Stamps: Old barns are the best kind of monuments

Contributed Photo / Bill Stamps
Contributed Photo / Bill Stamps

Hey, y'all. It's been awhile. My wife, Jana, and I have just returned from a six-month visit to Southern California. We'd been away for almost four years. It was good to see our furniture and clothes and Jana's shoes.

It sure is good to be back home. I told a friend of mine, Johnny Holden, that I'm never leaving again. Sometimes, no matter how smart or wise you think yourself to be, you hop over the fence and realize that the grass just isn't any greener. I'm home. Tennessee is where they'll plant me. Can I get an amen?

In the 1950s, when I was a little boy growing up out in the countryside of Middle Tennessee, I remember standing on the hill, out back of Widow Thompson's farm. The cool winds of fall were blowing. I closed my eyes and pointed my face to the sun. As chilly as it was that day, my face warmed up.

My grandmother's housekeeper, Elizabeth, told me that the Almighty was reaching his arms out to me and warming my soul. She said that sort of stuff all the time. All that I could think about were "the long arms of God." Elizabeth told me to always be on the lookout for signs from heaven.

There are countless clues to this life that God throws out there for us every day. You have to be present, clearheaded and keep an eye out for them. Some are more obvious than others.

They're hardly noticeable, if at all, to the untrained eyes of a city slicker. I think you probably have to have been raised in the South. Even better, a little ways out in the country, past the last row of urban lights and asphalt-covered streets.

Far enough out that the night sky is black and the sprays of a million stars are bright silver - the way the Almighty meant them to be seen. The way it was before the South started getting crowded.

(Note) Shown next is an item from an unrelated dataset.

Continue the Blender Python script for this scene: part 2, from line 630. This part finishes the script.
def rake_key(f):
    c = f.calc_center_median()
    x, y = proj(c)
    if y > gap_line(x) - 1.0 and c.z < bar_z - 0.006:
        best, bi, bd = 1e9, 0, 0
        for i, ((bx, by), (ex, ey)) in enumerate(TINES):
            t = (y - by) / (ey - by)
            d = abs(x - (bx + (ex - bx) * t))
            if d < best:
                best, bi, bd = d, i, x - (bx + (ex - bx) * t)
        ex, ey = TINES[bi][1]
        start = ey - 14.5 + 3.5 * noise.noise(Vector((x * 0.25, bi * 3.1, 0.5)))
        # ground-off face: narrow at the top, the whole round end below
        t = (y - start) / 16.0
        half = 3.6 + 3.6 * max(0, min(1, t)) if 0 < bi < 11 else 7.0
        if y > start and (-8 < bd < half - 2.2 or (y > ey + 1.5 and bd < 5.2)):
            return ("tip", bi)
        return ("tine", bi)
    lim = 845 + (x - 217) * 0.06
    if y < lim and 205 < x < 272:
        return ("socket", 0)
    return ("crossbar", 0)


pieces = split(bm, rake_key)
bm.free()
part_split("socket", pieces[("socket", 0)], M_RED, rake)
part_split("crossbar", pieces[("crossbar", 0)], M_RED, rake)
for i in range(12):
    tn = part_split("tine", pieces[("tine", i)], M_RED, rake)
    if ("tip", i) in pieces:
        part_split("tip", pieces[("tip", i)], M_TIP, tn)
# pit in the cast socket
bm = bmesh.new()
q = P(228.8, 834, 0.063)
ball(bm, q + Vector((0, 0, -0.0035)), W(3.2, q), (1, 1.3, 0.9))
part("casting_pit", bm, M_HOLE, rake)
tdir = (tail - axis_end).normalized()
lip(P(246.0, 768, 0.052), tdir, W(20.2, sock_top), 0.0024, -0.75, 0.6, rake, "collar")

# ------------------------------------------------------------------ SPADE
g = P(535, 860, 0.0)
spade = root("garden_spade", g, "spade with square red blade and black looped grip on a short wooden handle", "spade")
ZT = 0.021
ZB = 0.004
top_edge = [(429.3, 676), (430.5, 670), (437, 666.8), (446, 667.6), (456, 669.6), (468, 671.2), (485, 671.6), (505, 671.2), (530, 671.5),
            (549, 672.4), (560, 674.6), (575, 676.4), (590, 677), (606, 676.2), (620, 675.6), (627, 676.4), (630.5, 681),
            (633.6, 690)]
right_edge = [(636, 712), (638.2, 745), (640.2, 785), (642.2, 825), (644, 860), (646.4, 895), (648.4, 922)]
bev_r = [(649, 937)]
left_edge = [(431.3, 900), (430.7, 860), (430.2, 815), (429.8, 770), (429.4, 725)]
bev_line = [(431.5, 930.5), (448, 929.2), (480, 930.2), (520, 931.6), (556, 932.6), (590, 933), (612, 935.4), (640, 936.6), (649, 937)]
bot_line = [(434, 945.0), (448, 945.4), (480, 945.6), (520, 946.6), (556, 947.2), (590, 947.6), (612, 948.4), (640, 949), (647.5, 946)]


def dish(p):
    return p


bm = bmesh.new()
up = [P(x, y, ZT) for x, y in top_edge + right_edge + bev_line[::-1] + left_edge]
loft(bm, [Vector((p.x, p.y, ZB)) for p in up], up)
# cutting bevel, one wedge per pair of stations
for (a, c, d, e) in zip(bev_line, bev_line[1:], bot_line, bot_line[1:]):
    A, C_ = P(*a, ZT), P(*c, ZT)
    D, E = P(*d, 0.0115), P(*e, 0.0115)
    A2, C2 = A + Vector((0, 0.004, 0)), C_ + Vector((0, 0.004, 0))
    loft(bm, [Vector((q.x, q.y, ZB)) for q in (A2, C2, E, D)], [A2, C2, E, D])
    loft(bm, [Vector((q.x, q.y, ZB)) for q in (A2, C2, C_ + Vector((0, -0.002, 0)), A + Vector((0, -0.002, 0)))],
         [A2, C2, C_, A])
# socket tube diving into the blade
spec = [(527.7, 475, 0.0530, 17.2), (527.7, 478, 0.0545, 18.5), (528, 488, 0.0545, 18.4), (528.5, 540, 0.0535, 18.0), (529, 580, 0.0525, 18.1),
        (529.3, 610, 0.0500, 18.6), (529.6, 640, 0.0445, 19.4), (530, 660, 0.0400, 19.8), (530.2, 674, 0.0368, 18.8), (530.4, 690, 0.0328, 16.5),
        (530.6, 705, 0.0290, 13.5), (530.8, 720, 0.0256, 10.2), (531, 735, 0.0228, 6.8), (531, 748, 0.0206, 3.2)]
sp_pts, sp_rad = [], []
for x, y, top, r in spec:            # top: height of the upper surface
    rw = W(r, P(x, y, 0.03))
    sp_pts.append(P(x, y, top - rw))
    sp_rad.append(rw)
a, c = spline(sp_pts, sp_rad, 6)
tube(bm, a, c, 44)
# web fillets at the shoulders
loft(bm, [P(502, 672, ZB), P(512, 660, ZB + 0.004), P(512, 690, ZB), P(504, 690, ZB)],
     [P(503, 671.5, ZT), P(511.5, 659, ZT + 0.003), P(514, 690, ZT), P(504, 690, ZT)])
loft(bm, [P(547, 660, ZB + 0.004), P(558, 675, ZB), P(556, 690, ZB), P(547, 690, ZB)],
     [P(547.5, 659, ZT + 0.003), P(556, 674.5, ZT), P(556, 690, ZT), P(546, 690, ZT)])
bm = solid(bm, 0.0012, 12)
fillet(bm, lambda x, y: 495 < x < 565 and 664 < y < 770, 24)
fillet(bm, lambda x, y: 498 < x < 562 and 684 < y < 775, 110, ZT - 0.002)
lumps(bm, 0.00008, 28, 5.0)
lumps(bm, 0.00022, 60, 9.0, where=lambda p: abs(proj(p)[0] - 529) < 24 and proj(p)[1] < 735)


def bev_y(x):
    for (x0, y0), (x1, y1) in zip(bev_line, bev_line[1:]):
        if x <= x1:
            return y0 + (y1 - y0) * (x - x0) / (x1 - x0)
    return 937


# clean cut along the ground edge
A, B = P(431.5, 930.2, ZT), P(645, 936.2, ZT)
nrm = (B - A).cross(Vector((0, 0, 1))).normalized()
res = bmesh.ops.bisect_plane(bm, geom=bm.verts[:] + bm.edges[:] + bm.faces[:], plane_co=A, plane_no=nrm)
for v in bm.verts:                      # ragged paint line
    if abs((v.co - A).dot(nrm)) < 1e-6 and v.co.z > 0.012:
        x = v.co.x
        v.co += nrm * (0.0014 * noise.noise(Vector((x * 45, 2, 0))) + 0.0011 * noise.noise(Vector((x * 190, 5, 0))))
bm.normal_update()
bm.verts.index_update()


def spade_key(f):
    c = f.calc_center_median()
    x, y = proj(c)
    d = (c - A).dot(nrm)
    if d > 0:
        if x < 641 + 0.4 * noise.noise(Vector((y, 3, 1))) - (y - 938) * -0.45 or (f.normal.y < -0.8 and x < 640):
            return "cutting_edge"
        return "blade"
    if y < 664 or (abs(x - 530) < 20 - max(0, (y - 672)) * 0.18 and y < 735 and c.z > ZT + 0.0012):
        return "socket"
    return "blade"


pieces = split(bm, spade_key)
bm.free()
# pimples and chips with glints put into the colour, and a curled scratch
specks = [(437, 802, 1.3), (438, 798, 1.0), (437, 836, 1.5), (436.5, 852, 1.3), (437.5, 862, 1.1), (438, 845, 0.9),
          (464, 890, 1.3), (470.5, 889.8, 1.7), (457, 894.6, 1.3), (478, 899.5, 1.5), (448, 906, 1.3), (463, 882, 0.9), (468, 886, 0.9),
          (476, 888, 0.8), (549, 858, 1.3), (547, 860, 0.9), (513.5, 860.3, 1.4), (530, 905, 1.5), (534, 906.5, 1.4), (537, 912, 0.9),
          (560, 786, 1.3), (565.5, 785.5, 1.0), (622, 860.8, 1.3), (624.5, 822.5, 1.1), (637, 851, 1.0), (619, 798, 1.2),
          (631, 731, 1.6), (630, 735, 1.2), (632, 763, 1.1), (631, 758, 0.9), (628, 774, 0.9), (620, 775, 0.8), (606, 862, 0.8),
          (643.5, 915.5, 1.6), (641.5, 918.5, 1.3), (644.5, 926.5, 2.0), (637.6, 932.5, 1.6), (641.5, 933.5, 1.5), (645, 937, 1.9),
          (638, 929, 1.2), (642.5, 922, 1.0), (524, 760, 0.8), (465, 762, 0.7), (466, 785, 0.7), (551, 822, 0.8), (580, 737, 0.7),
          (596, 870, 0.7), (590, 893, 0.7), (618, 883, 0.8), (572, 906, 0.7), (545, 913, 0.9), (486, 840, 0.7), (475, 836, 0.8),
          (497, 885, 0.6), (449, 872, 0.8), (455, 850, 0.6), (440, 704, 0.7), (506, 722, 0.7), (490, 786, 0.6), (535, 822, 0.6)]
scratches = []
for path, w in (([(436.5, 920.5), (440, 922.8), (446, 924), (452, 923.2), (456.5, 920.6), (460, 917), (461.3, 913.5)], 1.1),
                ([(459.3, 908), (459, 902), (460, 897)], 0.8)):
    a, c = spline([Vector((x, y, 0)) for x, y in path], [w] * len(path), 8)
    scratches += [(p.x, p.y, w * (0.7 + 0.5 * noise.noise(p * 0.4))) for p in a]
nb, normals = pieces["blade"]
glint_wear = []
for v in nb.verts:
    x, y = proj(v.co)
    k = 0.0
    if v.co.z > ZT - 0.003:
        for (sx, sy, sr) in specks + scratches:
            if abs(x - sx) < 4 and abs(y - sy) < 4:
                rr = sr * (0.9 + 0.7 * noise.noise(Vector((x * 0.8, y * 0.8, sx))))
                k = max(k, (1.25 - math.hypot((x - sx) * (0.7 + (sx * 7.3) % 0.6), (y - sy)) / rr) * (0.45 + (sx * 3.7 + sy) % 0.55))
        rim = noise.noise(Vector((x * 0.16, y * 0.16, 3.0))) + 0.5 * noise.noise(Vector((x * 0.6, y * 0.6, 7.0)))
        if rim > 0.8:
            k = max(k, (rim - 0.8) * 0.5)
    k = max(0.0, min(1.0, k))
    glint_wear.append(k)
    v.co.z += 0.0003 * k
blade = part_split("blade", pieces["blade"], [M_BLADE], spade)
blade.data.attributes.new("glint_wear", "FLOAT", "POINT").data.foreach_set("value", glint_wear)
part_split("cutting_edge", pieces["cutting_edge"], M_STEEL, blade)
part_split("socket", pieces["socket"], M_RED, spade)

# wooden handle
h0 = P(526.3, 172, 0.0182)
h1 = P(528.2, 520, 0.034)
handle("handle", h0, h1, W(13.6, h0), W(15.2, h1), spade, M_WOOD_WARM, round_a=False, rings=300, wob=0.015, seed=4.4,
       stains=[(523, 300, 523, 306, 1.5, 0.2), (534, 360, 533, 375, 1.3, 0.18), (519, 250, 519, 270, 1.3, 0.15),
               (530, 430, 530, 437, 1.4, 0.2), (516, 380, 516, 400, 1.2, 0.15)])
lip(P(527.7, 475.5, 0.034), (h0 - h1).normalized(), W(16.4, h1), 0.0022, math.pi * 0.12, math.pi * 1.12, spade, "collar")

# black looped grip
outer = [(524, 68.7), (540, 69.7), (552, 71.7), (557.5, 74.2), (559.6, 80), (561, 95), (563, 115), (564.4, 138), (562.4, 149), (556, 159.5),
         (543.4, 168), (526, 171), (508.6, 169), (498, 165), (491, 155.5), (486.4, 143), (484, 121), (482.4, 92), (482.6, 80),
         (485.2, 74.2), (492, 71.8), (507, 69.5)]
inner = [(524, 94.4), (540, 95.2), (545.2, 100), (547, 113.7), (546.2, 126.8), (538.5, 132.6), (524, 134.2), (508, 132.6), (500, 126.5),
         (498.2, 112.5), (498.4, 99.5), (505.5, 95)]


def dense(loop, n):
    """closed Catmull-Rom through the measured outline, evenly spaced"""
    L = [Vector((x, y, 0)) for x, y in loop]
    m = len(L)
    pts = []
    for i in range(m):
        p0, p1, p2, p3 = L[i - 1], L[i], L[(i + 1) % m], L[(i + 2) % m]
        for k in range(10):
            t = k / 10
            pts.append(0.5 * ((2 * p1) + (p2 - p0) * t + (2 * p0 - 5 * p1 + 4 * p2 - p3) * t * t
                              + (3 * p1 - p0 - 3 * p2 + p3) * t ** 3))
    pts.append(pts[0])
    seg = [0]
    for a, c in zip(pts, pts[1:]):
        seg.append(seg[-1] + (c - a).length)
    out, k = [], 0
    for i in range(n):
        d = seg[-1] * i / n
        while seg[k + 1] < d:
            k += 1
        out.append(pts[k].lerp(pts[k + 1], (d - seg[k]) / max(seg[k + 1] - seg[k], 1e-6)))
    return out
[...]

Every year, in order to accommodate a growing population, they tear apart a few more farms and build, row after row, little, lookalike houses with postage-stamp-size yards.

One by one, off-the-road farms, tucked behind shade trees, where mothers and fathers raised their families and worked their lands, are being parceled, plotted and paved to make way for ambitious developers' interpretations of structural progress. When they're done, there's no sign of what was there.

Gone, for the most part, are those big, old, leaning, bleached-out gray barns standing close to the road. The kind built with little more than handsaws, hammers and 30D nails pounded into creaking beams and poles. Patched up over the years and held together by generations of family pride and country muscle.

The rooftops were almost always heavy sheets of tin, eventually covered with strains of purplish blue and mosaic orange and crimson rust caused by the elements and time. When Father Time teams up with Mother Nature, the worn results can be almost poetically beautiful. Especially old barns.

If I had to pick a painting of a new barn or an old one, I'd go for the old one. More character. Vintage is in a class all its own. In some ways, I can relate to those old barns. Especially the ones that lean a little.

I love those old barns, where mama hens and their chicks sought shelter from the storms and cold weather. Where tobacco was hung every summer's end. Where cows were milked, and swallows and owls nested, hatched their babies and taught them to fly.

Progress has gobbled up a whole bunch of farms, so there are fewer and fewer barns and haylofts. These were the places where we used to swing way out on a thick, brown rope, let go and soft-land on open bales of golden hay.

Hay is one of my favorite smells of barnyard living. It ranks right up there with horse manes. One whiff of either and my mind races back to my Tennessee childhood and me standing in front of a barn.

I still have pictures in my head of an old abandoned barn that sat atop a slope on my grandmother's farm. In the summer, I'd walk out to it and wonder how much longer it was gonna be before it fell over. It was still standing in the '80s.

I'm not sure that there's any other kind of structure in America that symbolizes unity more than barns. It took a lot of men to build and raise those barns. Each one of them still standing is, in a way, a monument.

I guess I understand why some of us take great offense to other monuments, the ones for Confederate soldiers and generals. I get it. But many of those statues are part of our history, too. It's a touchy subject.

Why not erect a statue memorializing a black leader right next to the Confederate one, and we can all move on?

How about this? All barns, 50 years or older, should be declared state historical landmarks. All of us, white and black, should be able to agree on this idea. It's simple enough.

Let's save some of our mutual history while we can. Barns are reminders of our Southern roots. Built with determination and the cooperative strengths of black men and white men.

No doubt, they got some help from the "long arms of God."